Immigration and politics
Congress is rushing toward an ill-considered crackdown on immigration enforcement and “sanctuary cities” for all the wrong reasons.
The murder of Kathryn Steinle in San Francisco this month, allegedly at the hands of Juan Francisco Lopez-Sanchez, an illegal immigrant from Mexico who had been deported five times earlier, is a tragedy that never should have happened.
Throw in San Francisco’s status as a “sanctuary city” that refuses to cooperate with Immigration and Customs Enforcement (ICE), plus the illegal immigrant ruckus raised by Donald Trump, and you have the makings of an instant controversy that has roused some members of Congress to a frenzy.
The trouble is, lawmakers threatening to impose penalties against “sanctuary cities” are indulging in a politically-inspired and wrongheaded rush to judgment that won’t fix anything. On the contrary, it could complicate already troubled relations between ICE and local communities.
The solution lies in finding ways to rebuild trust between immigrant-friendly communities and ICE, the federal agency in charge of deportations. They have to find a way to narrow a long-standing breach of trust that respects feelings in local communities and also protects public safety.
Some immigrants are a public menace and should be deported. But putting immigrants who are generally law-abiding on the conveyor belt to deportation just because they got a traffic ticket increases fear and mistrust in immigrant communities. That makes it harder for local law enforcement because residents in some neighborhoods won’t trust or talk to officers who need their cooperation.
Yet even though random deportations on this basis hardly make a dent in immigration, this is what too often took place under the old Secure Communities program. Its flaws eventually prompted more than 300 communities around the country — including San Francisco — to declare that they would not cooperate with ICE deportations in most cases.
In the murder of Ms. Steinle, Lopez-Sanchez was released by the San Francisco sheriff despite an urgent request from the Department of Homeland Security that he be held for deportation. However, the city generally bans public employees from assisting ICE with investigations or arrests unless required by a law or a warrant, except for convicted felons.
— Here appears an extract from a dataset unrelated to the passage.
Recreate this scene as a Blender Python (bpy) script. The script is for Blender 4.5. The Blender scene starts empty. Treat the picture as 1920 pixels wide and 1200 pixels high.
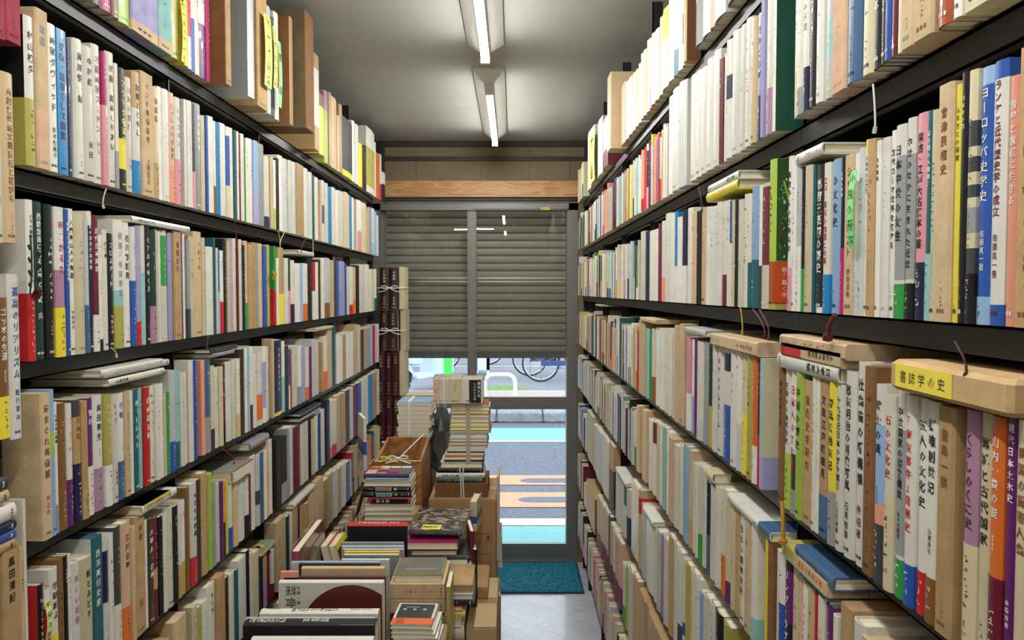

Miami-Dade County doesn’t go that far, fortunately. “A felon ICE detainee we got, we keep,” Mayor Carlos Gimenez says. Still, unless a warrant exists for a person’s arrest, the county won’t hold detainees for 48 hours just so that immigration can pick them up.
That hardly makes Miami-Dade a “sanctuary” for immigrants but suggests there’s room for improvement in relations between the feds and the county.
The good news is that the federal government has replaced the much-maligned Secure Communities project with the Priority Enforcement Program (PEP) that, as its name implies, changes the priories for deportation to focus on real felons. That allows ICE to concentrate resources on dangerous immigrants and improves safety in our neighborhoods. It deserves a chance to show it can work.
On Thursday, the House passed a pointless bill punishing sanctuary cities, yet it would not have prevented Ms. Steinle’s murder had it been in force earlier because it is merely punitive, as opposed to mandating a change in deportation priorities; nor was the perpetrator a suspect in a felony. Furthermore, is it unlikely to win Senate approval; it’s just politics. Congress should stand down unless it wants to tackle comprehensive immigration reform. Fat chance.